Was there anything your character said or did in the original series that you thought “I will absolutely not do that again”?

No, I’m completely open to whatever they throw at me. Stephen is so outside my world of experience. I’ve never had a fascination with shocking people. And he really likes to shock. He’s very silly. And he likes playing with people’s emotions, which is not necessarily bad. There is one episode when he becomes quite Machiavellian and he pits Alex up against the assistant, Emma. But he’s doing it from the right place. He’s trying to get Alex motivated and back in the driving seat. We are about to shoot [an episode] I love, which is one of the English ones, where I basically say my employees have to go to my old work colleague’s funeral and pilfer all his clients.

So, in the American version, you’ll also keep sex toys in your dishwasher?

I haven’t. Yet.

Have you seen the Showtime series Episodes, which is about a couple adapting their hit British comedy for U.S. audiences? Was your experience like that?

Yes, I have. And, no, no, no. This series has the same essential wit and drive [as the original]. It’s very sharp comedy. It’s adult comedy. The gags come fast and furious. At the same time, they’ve managed to keep that adrift feel. Hank has got a wonderful handle on this lost soul who doesn’t quite fit with anything.

What’s it like on set?

We shoot it at the L.A. Center. It’s an old oil refinery or something bizarre.

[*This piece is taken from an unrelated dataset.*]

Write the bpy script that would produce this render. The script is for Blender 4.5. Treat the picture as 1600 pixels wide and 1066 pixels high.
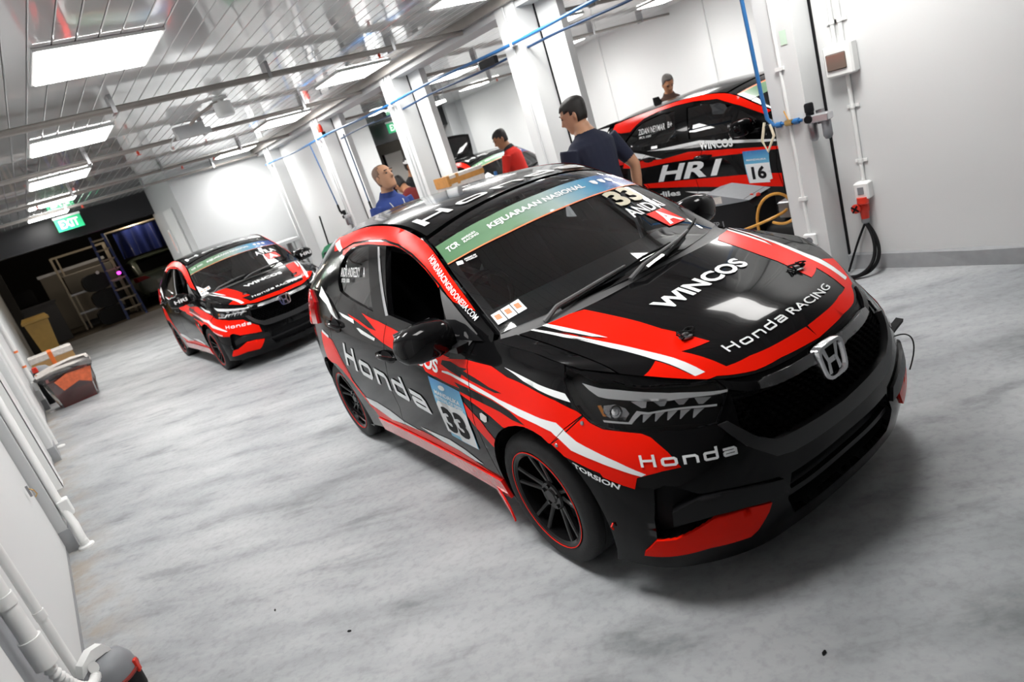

We share the lot with Mad Men, which is extraordinary. You’re walking amongst all these beautiful 1950s cars, and people dressed up in very sharp suits and fantastic sunglasses. And the women are all in hats. And then there’s me. Let’s just say they’ve used a very bright palette for my clothes. So I’m wandering through in more-than-pastel shades.

Which one of your characters do you get recognized for the most at home?

In Britain, my face is attached to Buffy, Little Britain, Merlin…I did one episode of Doctor Who, which seemed to tickle a few people. My favorite was a little girl — she was about six — who came up to me in the street in Bath. She stopped absolutely still in front of me and stared up at me with huge, wide, wide eyes and said “Are you real?”

What about in L.A.?

Obviously it’s Buffy. The show is still current. It’s still bringing people in. But I have to say, [people recognizing me for Merlin] have piped up in supermarkets.